In all my hundreds of hours into HoIIV Old Guard commanders always were a dead asset to me. Not a single time I used generals, admirals and Field Marshals with Old Guard trait. I just can't see any reason to. In all my Multiplayer games I never encountered anyone who used them.
With Generals - there's already a lot of generals without this trait and even without it a bit of political power can get you a general who will level up fast enough to outperform Old Guards.
In case of FMs it is even more important because they already level up super slow and with Old Guard penalty things become much worse.
Only time I used them is when I assemble a horde of cav+mp divisions to carpet garrison some territory, so FM can have 24+ diviions, without facing any combat.
Why would you use them? What are the reasons to assign Old Guard commanders when you have plenty of normal commanders? What role they fulfill if they see no use at all?
France starts with three Old Guard Field Marshals with Defensive Doctrine and no other field marshals, thus you're kinda stuck with one. Usually I put one on 'garrison command' duty as with '39 engineers when I'm using Grand Battleplan that combination gives troops under their command a 59.6% entrenchment bonus, thus all my garrison troops sitting in ports all over the world will get that bonus. For fronts I'll often have another with command of the infantry and other defensive troops over the entire front without their plan activated so they'll move up and fill in any gaps created by my mobile troops and marines/mountaineers who are on the offensive. Doing it this way they almost never pick up a point, as their troops seldom attack and they don't get much experience from their troops just taking defensive fire and if my offensive is working there's not much of that going on anyways so they're mainly just moving into place. Often at the end of the war they'd only be at 14% or so progress to their next level.
Once however I gave Georges, (a '3' with defensive doctrine) command of the Spanish Republican army when they offered it as an expeditionary force. He was holding the line with a handful of mountain troops in the Alps while I sent most everything else at Germany and didn't need the distraction of the Italian Front. They had a plan in place but I didn't intend to activate it until I could get another dozen mountain troops over there (and Tassigny who'd picked up a the rough terrain medals in Spain earlier but was currently in the Austrian Alps) and while the Spanish Republican Army was numerous, it was back when the AI had real trouble building effective divisions so they were mostly crap, a lot of three battalion International Brigadiers mixed in with some six battalion regular Infantry with maybe engineers and support art, I can't recall.
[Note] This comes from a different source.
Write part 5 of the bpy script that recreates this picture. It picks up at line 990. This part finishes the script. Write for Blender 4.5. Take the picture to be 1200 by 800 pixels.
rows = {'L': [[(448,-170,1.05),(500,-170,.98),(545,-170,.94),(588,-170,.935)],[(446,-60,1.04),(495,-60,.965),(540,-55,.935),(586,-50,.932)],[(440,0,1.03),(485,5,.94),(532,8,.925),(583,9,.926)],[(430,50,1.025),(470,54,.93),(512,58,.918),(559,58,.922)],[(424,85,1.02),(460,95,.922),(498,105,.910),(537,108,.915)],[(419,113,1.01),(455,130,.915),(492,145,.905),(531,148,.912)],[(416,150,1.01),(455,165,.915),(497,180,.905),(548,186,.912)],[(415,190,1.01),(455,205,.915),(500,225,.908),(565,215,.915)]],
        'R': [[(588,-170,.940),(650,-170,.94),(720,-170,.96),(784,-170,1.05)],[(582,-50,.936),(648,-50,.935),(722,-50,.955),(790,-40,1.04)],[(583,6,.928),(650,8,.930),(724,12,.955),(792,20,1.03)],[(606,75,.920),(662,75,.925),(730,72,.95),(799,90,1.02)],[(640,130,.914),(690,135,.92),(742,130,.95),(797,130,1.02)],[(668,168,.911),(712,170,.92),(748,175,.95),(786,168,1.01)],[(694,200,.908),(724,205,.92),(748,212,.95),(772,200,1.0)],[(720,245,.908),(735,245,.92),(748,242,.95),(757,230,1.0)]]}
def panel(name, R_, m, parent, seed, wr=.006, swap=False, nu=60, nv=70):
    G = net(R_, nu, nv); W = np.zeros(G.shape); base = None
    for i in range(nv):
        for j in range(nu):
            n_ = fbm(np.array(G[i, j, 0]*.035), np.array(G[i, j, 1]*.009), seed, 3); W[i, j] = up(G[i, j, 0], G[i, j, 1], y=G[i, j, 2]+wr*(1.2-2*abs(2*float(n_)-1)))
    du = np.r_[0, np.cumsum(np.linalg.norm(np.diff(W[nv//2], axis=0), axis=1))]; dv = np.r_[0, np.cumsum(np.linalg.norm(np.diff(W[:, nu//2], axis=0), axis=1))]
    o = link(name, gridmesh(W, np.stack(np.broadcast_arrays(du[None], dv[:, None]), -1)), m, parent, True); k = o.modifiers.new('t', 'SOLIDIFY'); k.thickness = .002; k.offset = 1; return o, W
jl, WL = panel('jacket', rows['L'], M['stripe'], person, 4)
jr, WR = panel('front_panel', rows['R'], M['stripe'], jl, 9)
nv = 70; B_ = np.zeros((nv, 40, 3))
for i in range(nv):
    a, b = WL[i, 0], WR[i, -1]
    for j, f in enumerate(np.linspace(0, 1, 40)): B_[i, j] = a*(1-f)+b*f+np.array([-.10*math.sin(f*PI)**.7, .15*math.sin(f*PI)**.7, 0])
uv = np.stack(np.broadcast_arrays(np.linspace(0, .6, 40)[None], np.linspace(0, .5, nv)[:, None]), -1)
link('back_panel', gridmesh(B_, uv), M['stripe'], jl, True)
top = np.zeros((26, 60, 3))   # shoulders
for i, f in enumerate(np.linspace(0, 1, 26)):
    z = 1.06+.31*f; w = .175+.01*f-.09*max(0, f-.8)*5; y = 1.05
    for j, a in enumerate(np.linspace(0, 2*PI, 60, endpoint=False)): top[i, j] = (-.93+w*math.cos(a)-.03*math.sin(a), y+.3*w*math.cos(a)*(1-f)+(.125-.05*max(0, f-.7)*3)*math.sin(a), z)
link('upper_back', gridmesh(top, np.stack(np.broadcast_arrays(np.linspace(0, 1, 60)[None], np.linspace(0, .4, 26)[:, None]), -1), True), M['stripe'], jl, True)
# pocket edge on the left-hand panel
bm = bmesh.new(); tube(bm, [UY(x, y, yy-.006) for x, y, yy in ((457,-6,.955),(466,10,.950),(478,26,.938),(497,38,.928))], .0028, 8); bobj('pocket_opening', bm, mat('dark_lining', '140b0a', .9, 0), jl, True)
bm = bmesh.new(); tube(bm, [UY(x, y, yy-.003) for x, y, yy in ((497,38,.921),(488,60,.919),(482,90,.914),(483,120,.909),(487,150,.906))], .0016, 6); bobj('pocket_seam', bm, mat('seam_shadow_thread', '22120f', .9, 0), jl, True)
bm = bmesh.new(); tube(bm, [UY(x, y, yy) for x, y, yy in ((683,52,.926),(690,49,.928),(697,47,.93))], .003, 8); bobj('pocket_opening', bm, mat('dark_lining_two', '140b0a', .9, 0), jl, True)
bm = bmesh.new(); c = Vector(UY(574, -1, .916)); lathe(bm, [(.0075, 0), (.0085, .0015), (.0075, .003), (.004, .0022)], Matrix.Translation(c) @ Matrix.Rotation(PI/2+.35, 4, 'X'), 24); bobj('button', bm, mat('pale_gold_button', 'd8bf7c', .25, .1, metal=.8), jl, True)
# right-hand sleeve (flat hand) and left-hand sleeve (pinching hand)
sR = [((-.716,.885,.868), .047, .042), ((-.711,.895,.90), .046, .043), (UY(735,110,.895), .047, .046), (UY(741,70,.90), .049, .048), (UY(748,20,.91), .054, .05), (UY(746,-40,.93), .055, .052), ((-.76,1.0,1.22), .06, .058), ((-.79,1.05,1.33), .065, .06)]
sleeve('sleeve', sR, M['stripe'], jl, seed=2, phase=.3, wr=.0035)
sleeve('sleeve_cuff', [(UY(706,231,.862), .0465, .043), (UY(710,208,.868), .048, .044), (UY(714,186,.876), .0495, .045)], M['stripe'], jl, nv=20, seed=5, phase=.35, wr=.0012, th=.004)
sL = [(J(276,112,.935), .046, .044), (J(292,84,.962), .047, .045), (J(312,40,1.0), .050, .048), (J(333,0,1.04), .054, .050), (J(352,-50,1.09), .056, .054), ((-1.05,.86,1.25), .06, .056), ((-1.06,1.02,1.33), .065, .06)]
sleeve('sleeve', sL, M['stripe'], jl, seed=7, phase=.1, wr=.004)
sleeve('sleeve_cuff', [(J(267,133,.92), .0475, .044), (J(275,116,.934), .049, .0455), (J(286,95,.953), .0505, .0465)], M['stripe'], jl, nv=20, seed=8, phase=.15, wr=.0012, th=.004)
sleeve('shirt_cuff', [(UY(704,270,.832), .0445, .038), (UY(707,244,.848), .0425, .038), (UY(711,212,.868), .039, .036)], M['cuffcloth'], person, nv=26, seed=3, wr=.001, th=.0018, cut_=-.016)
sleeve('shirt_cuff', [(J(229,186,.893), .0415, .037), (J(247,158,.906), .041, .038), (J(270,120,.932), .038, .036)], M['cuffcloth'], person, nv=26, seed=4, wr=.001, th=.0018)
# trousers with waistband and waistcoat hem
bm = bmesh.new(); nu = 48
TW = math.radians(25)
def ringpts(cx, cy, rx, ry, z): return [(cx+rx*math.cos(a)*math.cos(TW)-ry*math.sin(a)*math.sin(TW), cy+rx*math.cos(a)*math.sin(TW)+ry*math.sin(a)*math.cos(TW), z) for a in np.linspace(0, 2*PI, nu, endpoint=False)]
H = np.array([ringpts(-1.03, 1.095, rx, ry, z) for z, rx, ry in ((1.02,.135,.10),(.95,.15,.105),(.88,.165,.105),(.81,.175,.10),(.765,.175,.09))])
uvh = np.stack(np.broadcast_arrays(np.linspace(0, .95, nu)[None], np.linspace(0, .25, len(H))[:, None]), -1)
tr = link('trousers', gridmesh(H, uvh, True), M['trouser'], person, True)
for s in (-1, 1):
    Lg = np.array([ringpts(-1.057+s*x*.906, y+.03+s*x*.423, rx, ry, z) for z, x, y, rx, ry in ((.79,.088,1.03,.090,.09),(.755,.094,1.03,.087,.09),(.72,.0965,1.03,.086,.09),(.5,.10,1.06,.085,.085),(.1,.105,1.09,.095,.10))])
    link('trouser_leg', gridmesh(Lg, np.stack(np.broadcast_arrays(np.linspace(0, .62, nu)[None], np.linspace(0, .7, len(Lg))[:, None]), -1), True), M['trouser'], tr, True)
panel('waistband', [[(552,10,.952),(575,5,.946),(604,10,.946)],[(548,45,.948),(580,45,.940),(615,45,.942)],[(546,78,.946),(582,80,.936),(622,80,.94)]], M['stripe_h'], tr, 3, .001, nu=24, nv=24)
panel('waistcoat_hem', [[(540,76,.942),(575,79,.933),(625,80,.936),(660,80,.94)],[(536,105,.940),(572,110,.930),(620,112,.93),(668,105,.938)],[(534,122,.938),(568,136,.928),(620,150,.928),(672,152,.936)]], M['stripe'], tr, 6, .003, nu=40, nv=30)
I went back to the German front which had become especially diverting as the Soviets had declared and I knew when the Germans had been taken care of that I'd have to fight the Soviets over Iran/Iraq/Afghanistan shortly afterward so I wanted to get as much German production as I could and to beat the Bear to the Polish border (at least). Captivated by that little race I forgot all about the Italian Front.
The next time I looked down Georges was sitting at the toe of the boot as a '6' and had picked up one extra medal and almost gotten another few. I must have pushed that button without realizing it at some point when checking up before I forgot all about them. Who knows just how many Spanish Republicans died getting him that medal and levels, but there were about seventy divisions of them all told and thankfully it was after they stopped having expeditionary forces drain your manpower pool. Downright amazed that could happen, both an Old Guard Field Marshall could gain that many levels so relatively quickly and that the Spanish Republican army could take Italy with only a cadre of maybe ten mountaineers bolstering them, I gave them the honor of liberating Denmark which I had bypassed trying to make as much progress east before the Reich capitulated.
Boom, next time I looked back there he was now a seven and had finished one or two more medals and was close to the rest. One was definitely 'Logistic Wizard' as I'd been less than diligent in ensuring their supply taking the attitude 'suck it up boys, Field Marshal needs another medal and Russia is going to go worse without it.' I'd decided I'd let Georges be the one to command the troops headed to Moscow, I'd never realized Old Guard Field Marshals could gain levels that quickly, or any Field Marshals at all for that matter, I seldom let them command 84 or so divisions on offensives which is what those ten or so mountaineers with the Spanish Republican Army amounted to.
Georges got to Moscow and eventually the Urals commanding everything I had on the Eastern Front and ended up a nine with all the medals he'd made any progress on, I don't think he could have gotten any higher. After telling the capitulated Soviets 'The Bonapartes send their regards' I realized that Georges had become the most effective Field Marshal possible, something you can't do without that Old Guard distinction as it can't be picked up and once you get to level nine it's just another (minor) bonus, it no longer is any type of penalty.
On the other hand in a recent Soviet game the Russian non-Old Guard Field Marshal I promoted from a level one general (Max something) made it to level eight in about three months of fighting on the Western front and would have made nine in very little time had the Germans lasted longer, so there is that too.